せっかく学んだことだからと色々書きたくなりますが、思い切ってバッサリ捨てる「引き算」の考え方で書くと、文章がまとまりやすくなります。
(3)書くネタが見つからない
「書くネタが無い」という場合は、自身の学んでいることや取り組んでいることを整理して「掛け算」で考えてみるのが有効です。
「掛け算」というのは、知識と知識をつなげて考えたり、自分のスキルや興味の対象をつなげて発想を広げるという作業になります。これは図形的に考えると「点と点をつないで多角形を作る」「多角形の面積を広げる」ということになります。
この考え方は、技術ライティング講座で一番最初に学ぶ「テーマ決め」の作業と関連しています。
まず、自身のやっていること・学びたいことは何か、箇条書きで書き出したりマインドマップを作成してみます。そしてそれらをまとめたり絞ったりして、3〜4つ程度のテーマを決めていきます。
次に、真ん中にまず一番重要なテーマを大きい点として描きます。そして、他の各テーマをその周りに点として配置します。それらを線で結ぶと、1つの多角形が出来上がります。
このとき、近いテーマは図形的にも近く、遠いテーマは遠くに描いてみましょう。もちろん正解はないので、なんとなくのイメージで構いません。
実際にはもっと具体的な点を描いた方が考えやすいと思いますが…。ともあれこうすると、点同士を関連づけしたり何かネタはないか考えることができ、テーマ同士の「掛け算」ができるようになります。
「GAS」を「自身の仕事」もしくは「趣味」で活用した例を書いてみたらどうだろう?
「GAS」と「Python」のコードを比較してみたらどうだろう?
「自身の仕事」と「趣味」の共通点って何かあるのかな?
こう考えると、何かひとつ記事にできそうな気がしてきませんか?
実はこのブログ記事も、3つのテーマの「掛け算」で考えたのが出発点でした。僕が学習している「ライティング」×「ノンプロ研」×「算数」というテーマです。
自身のテーマを普段から整理して見直すようにしておくと、それらの「掛け算」で書きたいことはいくつもあることに気づけます。書くネタが見つからない理由はインプット量が足りないからではなく、自身の持っている知識・経験の整理ができていないためなのです。
ただし「掛け算」はどうしても知識の組み合わせが膨大になってくるため、内容がまとまらない…ということが起こってきます。
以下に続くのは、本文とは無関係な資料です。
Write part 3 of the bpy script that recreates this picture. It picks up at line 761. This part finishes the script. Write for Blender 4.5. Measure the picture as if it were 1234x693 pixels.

そのため、文章をまとめるための「引き算」のスキルも重要になってきます。
おわりに
さて、今回は「文章が書けない」3つのパターンについて、その対策となる考え方をお伝えしました。
どちらかといえば僕は書けない寄りの人間だったのですが、ノンプロ研での活動や技術ライティング講座を通じて、書く習慣とスキルが身についたのかなと思います。
今回紹介した「足し算・引き算・掛け算」はシンプルな考え方なので、ぜひ活用していただけたらと思います!